In summary, make sure the reasons for the name change are solid and believable; as in any story, make sure your characters are well-drawn; and do your best to anticipate and head off issues the reader will have.

  • 3
    I almost upvoted your answer, but your "Third-person narrator issues" paragraph messed it. Third-person does not need at all to be all-knowing and the OP states that it is not in his case (close third-person). So I doubt, that he needs a good reason, or that this paragraph addresses the problem at all. Commented Mar 22, 2012 at 9:47
  • There's still a potential issue here that the narrator has been lying to the reader. Will edit my answer. Commented Mar 22, 2012 at 13:57
  • The idea isn't that the narrator has been lying--it's that the 3rd person narration is really only privy to things the main character knows. And he didn't know the real name until he was told. Generally a very good answer otherwise.
    – RSid
    Commented Mar 22, 2012 at 14:31
  • @RSid - That's an important distinction; making it clear to the reader should help alleviate problems with this. Commented Mar 22, 2012 at 15:09
  • @NeilFein It would be pretty clear to the reader in-story, but I made my question clearer by editing it to include references on close 3rd. Thanks!
    – RSid
    Commented Mar 22, 2012 at 19:15

No concrete examples are coming to mind at the moment, but just thinking about it leads me to believe it's best to stick with the character's nickname. But this assertion is circumstantial: you say the main character has started to use this fellow's real name; I ask you why?

If someone is going by Nicky the whole time and then dramatically reveals their true name to be Nikolaevich, why does this make it necessary for the other characters to change what they call him? Is your character specifically indicating that he wishes to be referred to by his full name? If not, continue to use the nickname, both in narration and dialogue.

Ah! I thought of a simple example. In Harry Potter, Voldemort's true name is in time revealed to be Tom Riddle. Dumbledore always calls him by this name (Tom), but he is still called Voldemort by the narrator and by other characters talking about him. Few other characters ever address him by name. It's rarely necessary to do so--how often do your dialogues need to start out with a name? "Sarah, I wish it were louder." "Mick, I'm afraid so." I actually think it should only occur in a small percentage of your dialogues.

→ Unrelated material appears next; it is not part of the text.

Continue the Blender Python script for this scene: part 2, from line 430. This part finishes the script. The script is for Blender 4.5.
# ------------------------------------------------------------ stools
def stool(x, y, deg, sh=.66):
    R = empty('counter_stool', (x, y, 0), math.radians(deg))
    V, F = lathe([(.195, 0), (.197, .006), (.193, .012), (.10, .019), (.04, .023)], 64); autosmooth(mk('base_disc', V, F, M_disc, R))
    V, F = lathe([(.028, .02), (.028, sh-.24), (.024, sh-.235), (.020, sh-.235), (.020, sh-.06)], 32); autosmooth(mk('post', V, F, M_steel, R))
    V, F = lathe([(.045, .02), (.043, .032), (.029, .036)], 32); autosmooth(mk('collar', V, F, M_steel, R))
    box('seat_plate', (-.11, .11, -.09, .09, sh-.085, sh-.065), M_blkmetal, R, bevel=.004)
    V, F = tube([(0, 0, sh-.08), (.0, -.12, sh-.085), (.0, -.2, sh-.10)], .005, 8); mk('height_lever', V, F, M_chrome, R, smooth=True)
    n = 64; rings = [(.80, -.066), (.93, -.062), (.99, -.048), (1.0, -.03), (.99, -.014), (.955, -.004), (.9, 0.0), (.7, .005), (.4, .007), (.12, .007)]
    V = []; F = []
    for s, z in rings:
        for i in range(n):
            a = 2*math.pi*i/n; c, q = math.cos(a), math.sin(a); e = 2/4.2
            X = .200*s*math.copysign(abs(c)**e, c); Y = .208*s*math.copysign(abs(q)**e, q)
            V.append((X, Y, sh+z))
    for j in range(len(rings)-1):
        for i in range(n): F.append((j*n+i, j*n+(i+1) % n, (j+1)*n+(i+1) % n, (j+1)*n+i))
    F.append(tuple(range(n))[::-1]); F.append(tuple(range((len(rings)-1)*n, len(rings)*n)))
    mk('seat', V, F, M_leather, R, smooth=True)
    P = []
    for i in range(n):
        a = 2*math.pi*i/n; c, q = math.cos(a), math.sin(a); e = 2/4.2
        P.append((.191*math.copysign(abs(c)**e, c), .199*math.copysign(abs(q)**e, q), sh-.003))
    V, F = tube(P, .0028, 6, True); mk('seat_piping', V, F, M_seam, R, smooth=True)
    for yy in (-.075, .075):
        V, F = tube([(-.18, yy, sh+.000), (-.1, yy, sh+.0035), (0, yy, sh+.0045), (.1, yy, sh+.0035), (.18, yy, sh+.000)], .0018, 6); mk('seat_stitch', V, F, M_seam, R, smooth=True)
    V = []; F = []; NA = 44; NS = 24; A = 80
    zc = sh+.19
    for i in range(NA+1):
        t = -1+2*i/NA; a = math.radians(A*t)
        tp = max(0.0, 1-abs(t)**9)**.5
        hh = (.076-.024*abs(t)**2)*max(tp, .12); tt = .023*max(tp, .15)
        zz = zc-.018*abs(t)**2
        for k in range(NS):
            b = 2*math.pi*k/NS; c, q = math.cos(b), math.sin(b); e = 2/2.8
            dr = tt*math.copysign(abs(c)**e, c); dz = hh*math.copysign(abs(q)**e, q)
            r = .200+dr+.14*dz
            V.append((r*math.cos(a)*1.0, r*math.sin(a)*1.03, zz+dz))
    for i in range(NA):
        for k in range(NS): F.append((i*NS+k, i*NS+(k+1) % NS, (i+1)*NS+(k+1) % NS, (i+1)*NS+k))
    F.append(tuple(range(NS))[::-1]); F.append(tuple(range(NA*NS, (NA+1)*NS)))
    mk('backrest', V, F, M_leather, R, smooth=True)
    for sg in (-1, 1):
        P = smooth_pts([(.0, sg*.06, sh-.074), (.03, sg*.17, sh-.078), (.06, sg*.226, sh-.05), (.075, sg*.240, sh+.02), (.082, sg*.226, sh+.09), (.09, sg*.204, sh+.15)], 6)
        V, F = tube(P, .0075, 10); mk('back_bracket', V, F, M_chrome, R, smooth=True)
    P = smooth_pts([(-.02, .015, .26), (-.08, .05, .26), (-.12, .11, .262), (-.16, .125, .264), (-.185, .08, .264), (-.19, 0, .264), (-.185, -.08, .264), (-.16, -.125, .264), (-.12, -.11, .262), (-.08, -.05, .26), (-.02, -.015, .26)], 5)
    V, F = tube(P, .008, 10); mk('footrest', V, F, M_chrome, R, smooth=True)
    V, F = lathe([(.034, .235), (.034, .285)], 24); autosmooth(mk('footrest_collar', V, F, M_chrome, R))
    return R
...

And other characters referring to this fellow when he's not around would still use the name they know best--his nickname.

As a rule, I find it's bad to change what a third person narrator calls a character, anywhere, ever. It's discombobulating and strange, because that narrator is assumed to have certain transcendental and genuine knowledge of a concrete and absolute nature. I can't think of a single instance of it ever happening, in anything I've read, unless someone had been using a flat-out fake identity.


In fiction (which takes place in a universe much neater than our own), a change of name almost always indicates a change of status. Thus when Strider becomes Aragorn his status changes from vagabond to king. How a character responds to the change of name, therefore, is a signal of how they respond to the change of status. Failure to change would indicate either a refusal to acknowledge the change of status or a claim to an intimacy that supersedes those of status, like members of the royal family calling the queen Lillibet or Grandma, or a claim to superior status that does not require you to acknowledge the new status.

So how your characters handle the new name indicates whether or not, and in what way, they acknowledge and accept the character's new status.

  • "change of name almost always indicates a change of status" very true. It is always done for a reason, and the treatment of the name change should depend on that reason.